Notice the painting Nature morte by Louis Casimir Marcoussis in the Museum Hallway

I truly loved the Castro Maya Museum not only does it boast a fantastic view from the hills looking over the city, but the yellow stone covering the facades and the exquisite art deco styled finishing’s make it worth checking out alone. Also the gardens that were designed by Roberto Burle Marx are beautiful and offer a very scenic view of downtown Rio.

 
Gardens were designed by Roberto Burle Marx

The view of downtown Rio

The Museum has a good selection of classical European art dating from the 1800's (Impressionists/expressionists ect) and Brazilian abstract art.
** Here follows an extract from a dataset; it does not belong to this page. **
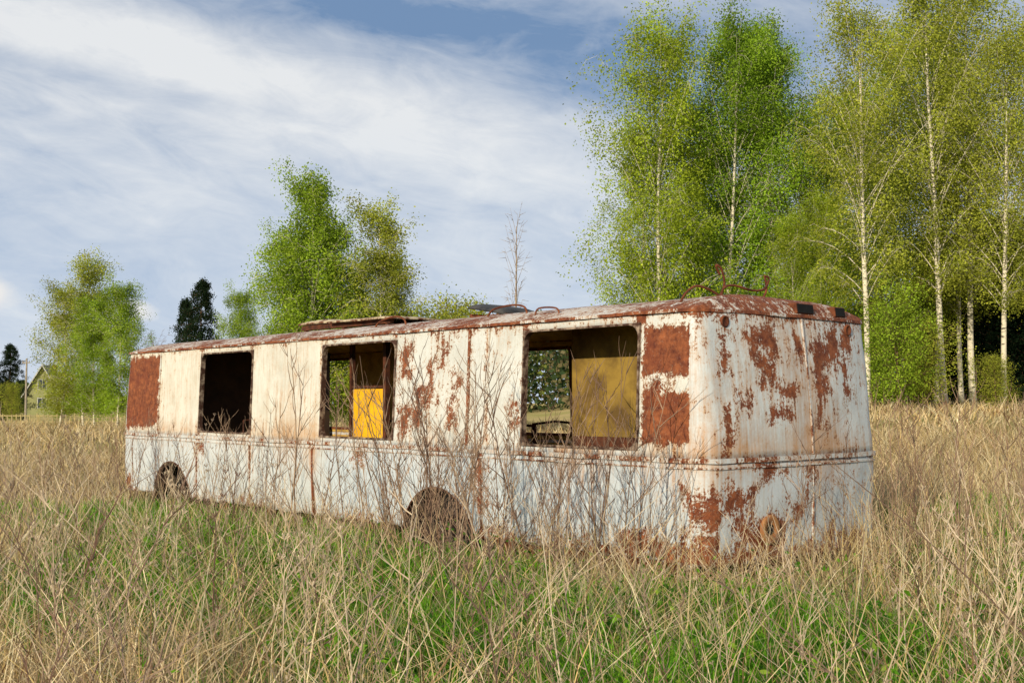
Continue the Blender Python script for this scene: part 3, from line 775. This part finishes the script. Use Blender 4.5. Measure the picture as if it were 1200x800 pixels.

The abstract art really caught my attention partly because Modernist Brazilian art was not something I was familiar with and there seemed to be some fascinating parallels with late Cubism/early Abstract Expressionism from America and Europe.

In Brazil abstract art as a movement came late in comparison to Europe. Brazil had a vigorous art scene, but it was one marked more by sturdy academic tradition. Even modern figurative art had to fight an arduous battle to impose itself upon the public during the 1920’s far behind what was going on in Europe and even the rest of South America. The Sao Paulo Biennial founded in 1951 (the second oldest art biennial in the world after the Venice Biennale) is commonly accepted as the landmark event that signaling the arrival abstract trends in Brazilian art. As a result of these changes on the national art scene the Castro Maya Museum from the 1950’s onwards started to expand its collection to the include more Abstract art. The epicenter of the Castro Maya collection is focused the years between the 1957 (IV) and 1959 (V) Biennials. As a result most of the works held by the Castro Maya Museum are composed during the second half of the 1950’s and the early 1960’s.

Untitled (1959) by Georges Mathieu

Untitled (1959) by Jean Paul Riopelle

Its noticeable that a lot of this work in the collection features modernist work and ideas that lean towards nationalist themes such as slums and are more influenced by Geometric Abstraction/Cubism. These works probably functioned as a kind of safe-conduct for acceptance, given how behind the rest of the Modernist world Brazil was even with a man like Castro Maya needed work that still had (no matter how vague) a connection to the figurative. Many of these Geometric/Cubist works Castro Maya could relate to more immediately because there modern features were still linked to reality and where a more obvious continuation of those more accepted earlier modernist European trends.

 
Untitled (1960) by Jean Guillaume

Untitled (1960) by Ivan Serpa

The abstract acquisitions at the end of the 1950’s are linked to the building of his home in the neighborhood of Santa Teresa. With its inauguration in 1958 the Chacara do Ceu was conceived as a white cube that would house the modern part of Maya’s Collection which was being vastly expanded at the time. Also while I was visiting the Museum had a show of contemporary art by Land Art and Installation artist Claudia Bakker showing the museum still has a role to play in the modern art world.

So yes, the Castro Maya Museum, very good!